— Required work —
Only lines holding the string "Write" are wanted; copy each one from the material.

— Given data —
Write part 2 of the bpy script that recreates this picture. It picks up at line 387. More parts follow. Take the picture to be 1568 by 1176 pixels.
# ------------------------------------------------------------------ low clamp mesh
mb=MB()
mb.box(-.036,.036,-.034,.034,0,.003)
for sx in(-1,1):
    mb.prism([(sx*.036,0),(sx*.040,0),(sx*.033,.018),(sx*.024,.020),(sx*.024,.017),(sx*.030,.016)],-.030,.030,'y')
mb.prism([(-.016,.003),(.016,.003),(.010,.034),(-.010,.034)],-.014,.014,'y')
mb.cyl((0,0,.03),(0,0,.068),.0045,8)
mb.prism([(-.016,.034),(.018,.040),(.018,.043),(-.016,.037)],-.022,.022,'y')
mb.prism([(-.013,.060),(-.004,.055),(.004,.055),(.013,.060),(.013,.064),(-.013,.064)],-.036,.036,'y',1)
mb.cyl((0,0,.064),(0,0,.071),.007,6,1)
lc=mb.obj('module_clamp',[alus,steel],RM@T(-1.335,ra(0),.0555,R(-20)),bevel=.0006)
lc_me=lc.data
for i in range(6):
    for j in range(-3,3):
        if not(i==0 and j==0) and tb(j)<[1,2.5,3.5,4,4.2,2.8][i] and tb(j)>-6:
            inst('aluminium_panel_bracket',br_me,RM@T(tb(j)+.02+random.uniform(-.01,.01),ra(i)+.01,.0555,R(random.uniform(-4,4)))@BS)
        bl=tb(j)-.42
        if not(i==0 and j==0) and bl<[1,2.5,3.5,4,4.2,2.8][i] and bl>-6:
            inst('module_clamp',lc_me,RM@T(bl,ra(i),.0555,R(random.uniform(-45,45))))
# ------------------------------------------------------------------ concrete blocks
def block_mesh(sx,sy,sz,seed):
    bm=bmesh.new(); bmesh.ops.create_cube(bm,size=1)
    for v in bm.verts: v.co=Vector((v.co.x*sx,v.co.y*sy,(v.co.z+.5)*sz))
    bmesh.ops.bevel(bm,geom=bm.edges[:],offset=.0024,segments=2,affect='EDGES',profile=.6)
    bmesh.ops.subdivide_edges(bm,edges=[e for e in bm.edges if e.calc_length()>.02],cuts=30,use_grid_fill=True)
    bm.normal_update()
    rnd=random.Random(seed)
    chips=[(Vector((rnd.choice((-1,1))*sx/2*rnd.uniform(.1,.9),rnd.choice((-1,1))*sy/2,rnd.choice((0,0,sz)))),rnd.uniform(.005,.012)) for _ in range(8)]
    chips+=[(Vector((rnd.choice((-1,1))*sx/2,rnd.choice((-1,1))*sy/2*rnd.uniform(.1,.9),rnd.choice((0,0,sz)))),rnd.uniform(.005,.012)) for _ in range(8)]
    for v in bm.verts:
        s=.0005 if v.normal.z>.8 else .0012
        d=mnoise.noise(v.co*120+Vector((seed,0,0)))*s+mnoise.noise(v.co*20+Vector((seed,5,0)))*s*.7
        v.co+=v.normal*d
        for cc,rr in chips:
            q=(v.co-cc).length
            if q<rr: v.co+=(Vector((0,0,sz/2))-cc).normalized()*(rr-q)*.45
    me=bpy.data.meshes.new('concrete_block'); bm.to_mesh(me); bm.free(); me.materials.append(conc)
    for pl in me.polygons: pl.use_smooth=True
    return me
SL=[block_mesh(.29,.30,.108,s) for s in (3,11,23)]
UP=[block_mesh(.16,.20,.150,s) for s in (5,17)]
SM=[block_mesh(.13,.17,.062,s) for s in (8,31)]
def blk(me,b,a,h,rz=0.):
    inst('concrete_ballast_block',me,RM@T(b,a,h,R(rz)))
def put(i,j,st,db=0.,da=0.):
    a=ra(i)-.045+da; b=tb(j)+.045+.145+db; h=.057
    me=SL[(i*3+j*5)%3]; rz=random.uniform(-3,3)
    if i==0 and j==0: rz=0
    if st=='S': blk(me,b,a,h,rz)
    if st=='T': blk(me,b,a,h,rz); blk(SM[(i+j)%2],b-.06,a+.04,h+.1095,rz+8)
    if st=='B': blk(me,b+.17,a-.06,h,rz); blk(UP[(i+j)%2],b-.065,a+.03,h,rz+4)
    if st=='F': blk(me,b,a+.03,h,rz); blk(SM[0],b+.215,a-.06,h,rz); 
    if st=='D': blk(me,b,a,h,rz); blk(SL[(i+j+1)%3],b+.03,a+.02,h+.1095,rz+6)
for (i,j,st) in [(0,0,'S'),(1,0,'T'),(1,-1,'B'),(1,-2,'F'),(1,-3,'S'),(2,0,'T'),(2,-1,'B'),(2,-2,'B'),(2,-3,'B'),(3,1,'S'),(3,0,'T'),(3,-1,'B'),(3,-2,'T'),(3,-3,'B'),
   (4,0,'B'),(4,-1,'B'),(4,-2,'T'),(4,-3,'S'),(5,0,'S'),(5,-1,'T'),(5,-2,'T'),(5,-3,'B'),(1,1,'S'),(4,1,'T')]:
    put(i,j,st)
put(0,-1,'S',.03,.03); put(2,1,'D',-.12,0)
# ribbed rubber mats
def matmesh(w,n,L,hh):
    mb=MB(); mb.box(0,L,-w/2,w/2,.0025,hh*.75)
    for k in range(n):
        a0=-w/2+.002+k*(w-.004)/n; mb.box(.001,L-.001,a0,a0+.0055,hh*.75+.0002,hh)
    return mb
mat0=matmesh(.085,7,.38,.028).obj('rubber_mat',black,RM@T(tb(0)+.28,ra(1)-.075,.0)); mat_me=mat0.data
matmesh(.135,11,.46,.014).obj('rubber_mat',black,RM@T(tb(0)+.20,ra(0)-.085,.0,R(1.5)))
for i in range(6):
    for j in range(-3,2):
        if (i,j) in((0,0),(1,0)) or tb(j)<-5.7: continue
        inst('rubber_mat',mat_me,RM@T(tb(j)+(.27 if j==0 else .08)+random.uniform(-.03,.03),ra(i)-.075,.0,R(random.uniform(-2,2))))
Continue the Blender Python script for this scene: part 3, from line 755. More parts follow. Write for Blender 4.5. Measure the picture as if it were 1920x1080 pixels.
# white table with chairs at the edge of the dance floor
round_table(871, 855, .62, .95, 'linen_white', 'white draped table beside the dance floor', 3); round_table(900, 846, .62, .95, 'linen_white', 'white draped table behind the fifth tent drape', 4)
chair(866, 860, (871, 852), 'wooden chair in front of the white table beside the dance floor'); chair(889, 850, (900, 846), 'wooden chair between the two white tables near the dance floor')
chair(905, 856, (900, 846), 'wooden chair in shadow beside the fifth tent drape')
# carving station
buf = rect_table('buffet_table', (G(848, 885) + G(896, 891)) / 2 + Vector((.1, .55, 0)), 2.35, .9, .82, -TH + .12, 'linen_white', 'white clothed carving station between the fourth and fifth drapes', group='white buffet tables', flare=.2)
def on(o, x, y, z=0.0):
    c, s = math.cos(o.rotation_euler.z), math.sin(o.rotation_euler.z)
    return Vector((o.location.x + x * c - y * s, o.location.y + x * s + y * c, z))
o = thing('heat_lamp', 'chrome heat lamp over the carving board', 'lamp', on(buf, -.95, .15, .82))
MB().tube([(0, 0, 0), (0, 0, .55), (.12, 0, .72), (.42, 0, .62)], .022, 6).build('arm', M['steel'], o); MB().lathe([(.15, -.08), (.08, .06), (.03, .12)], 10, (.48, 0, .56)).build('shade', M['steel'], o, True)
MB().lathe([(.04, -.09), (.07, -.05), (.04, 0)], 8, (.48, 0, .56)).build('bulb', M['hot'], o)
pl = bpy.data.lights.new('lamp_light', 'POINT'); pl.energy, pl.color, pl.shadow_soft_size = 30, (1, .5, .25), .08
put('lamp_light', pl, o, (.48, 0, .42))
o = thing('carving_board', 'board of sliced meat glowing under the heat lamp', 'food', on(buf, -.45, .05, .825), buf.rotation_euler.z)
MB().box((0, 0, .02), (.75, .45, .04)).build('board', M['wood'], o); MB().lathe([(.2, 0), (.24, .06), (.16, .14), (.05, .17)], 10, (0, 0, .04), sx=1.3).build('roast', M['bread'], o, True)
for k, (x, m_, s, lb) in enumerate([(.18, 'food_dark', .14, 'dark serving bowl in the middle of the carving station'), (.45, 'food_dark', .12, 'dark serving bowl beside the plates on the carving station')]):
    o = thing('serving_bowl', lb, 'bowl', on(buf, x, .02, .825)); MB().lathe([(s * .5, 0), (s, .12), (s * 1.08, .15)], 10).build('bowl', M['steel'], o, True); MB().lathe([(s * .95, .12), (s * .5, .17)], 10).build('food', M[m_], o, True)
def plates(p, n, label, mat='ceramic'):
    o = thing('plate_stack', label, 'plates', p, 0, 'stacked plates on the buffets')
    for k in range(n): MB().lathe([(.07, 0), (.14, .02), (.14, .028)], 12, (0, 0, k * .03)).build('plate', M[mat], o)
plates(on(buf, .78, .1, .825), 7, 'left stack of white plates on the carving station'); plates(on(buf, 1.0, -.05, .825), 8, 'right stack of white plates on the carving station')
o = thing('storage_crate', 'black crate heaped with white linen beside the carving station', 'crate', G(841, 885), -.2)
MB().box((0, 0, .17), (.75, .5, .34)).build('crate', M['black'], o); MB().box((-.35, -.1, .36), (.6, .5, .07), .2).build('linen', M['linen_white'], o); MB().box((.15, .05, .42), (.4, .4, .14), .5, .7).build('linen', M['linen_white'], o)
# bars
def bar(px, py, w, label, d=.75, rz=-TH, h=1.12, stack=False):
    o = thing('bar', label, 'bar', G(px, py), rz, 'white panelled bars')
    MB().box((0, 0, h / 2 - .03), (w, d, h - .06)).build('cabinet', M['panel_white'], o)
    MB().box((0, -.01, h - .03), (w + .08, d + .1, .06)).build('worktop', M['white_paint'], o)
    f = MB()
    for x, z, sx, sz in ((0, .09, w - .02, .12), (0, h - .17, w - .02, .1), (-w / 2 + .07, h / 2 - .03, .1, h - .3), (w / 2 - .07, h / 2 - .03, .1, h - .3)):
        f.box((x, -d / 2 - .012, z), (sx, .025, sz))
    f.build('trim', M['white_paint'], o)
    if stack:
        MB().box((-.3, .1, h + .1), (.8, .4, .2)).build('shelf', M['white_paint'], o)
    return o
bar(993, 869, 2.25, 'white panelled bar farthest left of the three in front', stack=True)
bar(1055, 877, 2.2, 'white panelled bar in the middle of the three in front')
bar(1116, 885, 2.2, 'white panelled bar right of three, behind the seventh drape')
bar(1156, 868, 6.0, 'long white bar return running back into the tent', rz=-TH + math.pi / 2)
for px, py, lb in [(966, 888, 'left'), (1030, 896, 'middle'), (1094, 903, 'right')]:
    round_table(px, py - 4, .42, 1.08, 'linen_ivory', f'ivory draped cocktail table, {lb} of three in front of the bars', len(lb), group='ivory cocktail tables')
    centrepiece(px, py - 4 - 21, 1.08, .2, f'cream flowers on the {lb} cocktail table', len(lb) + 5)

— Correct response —
Write part 2 of the bpy script that recreates this picture. It picks up at line 387. More parts follow. Take the picture to be 1568 by 1176 pixels.
Continue the Blender Python script for this scene: part 3, from line 755. More parts follow. Write for Blender 4.5. Measure the picture as if it were 1920x1080 pixels.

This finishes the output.